▽

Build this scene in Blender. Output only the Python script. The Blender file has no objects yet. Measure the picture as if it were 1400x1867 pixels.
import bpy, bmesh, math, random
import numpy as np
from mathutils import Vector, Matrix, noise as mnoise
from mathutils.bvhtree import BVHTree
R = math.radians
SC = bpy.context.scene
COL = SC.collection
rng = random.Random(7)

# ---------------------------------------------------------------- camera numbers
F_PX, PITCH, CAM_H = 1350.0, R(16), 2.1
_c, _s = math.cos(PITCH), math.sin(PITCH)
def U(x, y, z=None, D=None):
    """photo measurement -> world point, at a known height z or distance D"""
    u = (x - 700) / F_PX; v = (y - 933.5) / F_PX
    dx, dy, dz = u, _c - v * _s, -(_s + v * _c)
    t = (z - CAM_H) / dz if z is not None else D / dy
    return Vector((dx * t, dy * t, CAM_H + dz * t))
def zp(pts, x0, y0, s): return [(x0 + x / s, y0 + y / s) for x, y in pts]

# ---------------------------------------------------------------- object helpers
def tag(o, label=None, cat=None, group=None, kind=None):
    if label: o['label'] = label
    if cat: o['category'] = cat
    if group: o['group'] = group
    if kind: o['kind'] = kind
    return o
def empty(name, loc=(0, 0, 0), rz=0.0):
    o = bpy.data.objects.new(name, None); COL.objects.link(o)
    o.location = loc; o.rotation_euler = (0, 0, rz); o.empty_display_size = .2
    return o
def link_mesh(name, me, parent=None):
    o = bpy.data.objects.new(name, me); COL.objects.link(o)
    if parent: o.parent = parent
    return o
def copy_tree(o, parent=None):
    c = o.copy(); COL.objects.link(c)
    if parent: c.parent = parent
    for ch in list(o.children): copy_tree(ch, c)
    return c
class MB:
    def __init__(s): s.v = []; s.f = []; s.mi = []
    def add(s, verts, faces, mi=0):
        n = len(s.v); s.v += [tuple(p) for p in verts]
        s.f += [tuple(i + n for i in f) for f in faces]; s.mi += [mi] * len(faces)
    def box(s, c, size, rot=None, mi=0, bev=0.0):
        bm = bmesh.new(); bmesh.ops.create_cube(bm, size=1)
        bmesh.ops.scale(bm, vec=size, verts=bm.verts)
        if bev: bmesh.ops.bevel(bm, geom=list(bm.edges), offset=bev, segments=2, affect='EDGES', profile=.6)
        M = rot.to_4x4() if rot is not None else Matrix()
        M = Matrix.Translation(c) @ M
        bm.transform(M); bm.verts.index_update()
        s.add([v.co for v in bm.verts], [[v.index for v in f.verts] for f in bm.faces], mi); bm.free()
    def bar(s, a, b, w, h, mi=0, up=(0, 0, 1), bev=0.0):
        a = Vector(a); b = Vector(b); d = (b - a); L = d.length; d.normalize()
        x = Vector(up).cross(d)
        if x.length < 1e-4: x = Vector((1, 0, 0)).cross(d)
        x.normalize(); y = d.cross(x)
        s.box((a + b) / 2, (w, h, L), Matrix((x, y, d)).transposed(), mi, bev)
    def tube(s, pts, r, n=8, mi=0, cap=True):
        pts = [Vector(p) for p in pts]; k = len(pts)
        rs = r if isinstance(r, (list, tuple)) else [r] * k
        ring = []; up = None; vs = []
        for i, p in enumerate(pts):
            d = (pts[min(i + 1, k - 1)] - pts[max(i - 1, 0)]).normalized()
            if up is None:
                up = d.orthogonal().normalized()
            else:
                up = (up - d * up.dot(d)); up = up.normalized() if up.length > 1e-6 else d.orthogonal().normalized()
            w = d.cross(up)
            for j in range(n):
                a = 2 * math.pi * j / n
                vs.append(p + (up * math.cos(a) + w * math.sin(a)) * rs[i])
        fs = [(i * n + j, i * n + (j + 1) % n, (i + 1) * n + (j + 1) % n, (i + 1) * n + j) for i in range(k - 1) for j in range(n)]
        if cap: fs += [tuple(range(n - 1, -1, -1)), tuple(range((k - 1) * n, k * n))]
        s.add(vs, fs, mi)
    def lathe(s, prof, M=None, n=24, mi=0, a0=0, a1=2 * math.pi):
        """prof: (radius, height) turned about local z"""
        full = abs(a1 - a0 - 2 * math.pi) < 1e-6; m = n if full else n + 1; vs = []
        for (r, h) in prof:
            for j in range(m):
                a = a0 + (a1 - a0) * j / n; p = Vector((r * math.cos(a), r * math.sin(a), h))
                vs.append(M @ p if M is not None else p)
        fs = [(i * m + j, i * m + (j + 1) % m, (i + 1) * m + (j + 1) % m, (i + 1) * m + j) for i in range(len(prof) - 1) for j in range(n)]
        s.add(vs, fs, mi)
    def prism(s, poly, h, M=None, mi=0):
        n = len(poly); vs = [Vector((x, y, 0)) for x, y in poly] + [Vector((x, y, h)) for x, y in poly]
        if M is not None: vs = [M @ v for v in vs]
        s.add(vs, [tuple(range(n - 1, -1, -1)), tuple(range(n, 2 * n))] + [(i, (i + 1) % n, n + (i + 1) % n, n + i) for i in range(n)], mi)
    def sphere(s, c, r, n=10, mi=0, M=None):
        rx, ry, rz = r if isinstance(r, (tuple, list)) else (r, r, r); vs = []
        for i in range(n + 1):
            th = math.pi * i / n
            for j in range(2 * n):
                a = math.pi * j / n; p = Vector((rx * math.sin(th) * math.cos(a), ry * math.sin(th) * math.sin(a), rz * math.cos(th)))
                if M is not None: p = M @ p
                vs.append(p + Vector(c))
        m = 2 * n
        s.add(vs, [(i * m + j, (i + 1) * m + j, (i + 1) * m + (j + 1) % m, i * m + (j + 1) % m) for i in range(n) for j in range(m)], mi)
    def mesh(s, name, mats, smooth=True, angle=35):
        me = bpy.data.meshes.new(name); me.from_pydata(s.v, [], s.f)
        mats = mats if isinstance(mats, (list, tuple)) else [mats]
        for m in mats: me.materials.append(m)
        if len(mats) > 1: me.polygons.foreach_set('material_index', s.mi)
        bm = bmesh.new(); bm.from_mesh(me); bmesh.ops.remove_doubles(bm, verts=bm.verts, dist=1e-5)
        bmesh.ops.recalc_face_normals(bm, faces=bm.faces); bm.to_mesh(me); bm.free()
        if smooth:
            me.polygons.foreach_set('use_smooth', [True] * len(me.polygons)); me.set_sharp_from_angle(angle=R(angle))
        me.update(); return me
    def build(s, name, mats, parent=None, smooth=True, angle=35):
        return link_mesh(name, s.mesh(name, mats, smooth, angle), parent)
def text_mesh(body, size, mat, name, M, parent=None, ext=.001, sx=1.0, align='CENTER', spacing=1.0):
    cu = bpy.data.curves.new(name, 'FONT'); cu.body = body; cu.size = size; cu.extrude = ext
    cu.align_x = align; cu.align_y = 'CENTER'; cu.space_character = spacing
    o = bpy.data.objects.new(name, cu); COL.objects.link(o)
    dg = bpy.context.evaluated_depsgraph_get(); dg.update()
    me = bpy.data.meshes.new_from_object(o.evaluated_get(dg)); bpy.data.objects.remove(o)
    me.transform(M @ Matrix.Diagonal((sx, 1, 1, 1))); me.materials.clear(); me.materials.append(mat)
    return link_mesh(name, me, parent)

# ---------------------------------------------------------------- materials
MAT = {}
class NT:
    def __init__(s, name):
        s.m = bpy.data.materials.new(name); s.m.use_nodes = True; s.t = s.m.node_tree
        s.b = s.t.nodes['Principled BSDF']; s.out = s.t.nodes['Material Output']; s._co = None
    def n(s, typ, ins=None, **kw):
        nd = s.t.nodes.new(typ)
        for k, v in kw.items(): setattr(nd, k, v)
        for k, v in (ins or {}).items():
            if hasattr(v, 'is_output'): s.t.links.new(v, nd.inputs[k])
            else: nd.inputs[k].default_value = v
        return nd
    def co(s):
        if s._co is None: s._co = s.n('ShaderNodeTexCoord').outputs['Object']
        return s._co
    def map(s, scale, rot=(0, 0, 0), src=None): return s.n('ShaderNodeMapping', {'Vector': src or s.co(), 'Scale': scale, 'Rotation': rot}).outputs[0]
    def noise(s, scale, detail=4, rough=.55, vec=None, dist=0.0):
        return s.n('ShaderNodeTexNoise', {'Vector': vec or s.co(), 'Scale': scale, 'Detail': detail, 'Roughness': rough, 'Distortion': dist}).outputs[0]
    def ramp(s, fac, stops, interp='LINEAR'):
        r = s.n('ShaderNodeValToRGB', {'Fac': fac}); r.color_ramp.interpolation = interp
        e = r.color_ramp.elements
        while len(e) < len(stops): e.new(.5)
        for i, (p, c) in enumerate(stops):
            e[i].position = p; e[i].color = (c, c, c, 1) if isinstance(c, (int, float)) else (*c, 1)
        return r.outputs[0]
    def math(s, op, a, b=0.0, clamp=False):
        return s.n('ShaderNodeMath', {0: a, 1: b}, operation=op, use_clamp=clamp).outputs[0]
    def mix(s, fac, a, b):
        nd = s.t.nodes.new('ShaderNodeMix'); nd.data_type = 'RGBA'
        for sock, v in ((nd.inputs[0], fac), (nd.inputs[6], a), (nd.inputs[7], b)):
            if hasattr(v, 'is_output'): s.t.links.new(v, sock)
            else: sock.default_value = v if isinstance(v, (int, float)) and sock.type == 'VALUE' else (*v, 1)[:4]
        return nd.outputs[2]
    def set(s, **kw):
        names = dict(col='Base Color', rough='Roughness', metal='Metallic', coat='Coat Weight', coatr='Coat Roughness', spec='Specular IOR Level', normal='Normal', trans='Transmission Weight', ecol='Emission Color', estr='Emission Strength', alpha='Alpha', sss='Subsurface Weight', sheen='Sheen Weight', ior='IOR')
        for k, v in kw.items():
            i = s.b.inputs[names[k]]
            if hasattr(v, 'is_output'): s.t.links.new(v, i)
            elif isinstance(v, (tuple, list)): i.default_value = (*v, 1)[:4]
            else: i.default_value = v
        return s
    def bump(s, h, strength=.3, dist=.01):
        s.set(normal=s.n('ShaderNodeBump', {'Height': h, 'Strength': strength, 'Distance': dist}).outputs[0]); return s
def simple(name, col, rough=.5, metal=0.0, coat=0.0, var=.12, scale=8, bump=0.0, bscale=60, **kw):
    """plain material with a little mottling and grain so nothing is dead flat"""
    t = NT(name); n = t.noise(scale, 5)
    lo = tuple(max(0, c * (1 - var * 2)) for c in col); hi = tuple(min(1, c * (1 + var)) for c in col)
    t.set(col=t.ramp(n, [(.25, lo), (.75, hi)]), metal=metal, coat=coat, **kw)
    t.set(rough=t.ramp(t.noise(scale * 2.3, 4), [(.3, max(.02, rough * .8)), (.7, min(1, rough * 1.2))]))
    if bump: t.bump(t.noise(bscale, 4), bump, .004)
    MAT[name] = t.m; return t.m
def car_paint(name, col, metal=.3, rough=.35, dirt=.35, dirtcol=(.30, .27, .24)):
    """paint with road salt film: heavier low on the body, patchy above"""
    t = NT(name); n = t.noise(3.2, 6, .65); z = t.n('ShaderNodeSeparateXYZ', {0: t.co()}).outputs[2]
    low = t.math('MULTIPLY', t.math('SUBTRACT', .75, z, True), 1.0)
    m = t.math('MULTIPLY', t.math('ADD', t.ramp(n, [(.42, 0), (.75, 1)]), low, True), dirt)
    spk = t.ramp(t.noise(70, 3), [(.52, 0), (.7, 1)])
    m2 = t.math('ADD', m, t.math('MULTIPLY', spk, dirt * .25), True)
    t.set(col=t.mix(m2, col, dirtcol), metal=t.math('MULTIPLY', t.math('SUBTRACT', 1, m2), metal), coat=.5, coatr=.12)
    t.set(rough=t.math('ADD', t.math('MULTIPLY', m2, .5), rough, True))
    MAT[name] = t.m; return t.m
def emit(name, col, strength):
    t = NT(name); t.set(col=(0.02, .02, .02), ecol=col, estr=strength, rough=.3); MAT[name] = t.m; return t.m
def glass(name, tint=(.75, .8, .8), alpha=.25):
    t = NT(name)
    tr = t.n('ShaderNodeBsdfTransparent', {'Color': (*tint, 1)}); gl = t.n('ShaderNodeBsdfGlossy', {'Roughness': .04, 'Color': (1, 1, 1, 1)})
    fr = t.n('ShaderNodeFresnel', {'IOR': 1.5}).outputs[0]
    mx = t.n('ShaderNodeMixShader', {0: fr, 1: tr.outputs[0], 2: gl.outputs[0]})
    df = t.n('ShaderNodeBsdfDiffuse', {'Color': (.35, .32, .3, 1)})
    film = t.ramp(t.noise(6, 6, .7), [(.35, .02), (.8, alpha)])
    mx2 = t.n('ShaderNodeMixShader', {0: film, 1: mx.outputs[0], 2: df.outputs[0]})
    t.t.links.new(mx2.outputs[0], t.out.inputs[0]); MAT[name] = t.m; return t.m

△

▸ **THE PROBLEM**:
Reproduce verbatim only this range: the first line of the material through the line that contains "rng = random.Random(7)", inclusive.

▸ **TASK OUTPUT**:
Build this scene in Blender. Output only the Python script. The Blender file has no objects yet. Measure the picture as if it were 1400x1867 pixels.
import bpy, bmesh, math, random
import numpy as np
from mathutils import Vector, Matrix, noise as mnoise
from mathutils.bvhtree import BVHTree
R = math.radians
SC = bpy.context.scene
COL = SC.collection
rng = random.Random(7)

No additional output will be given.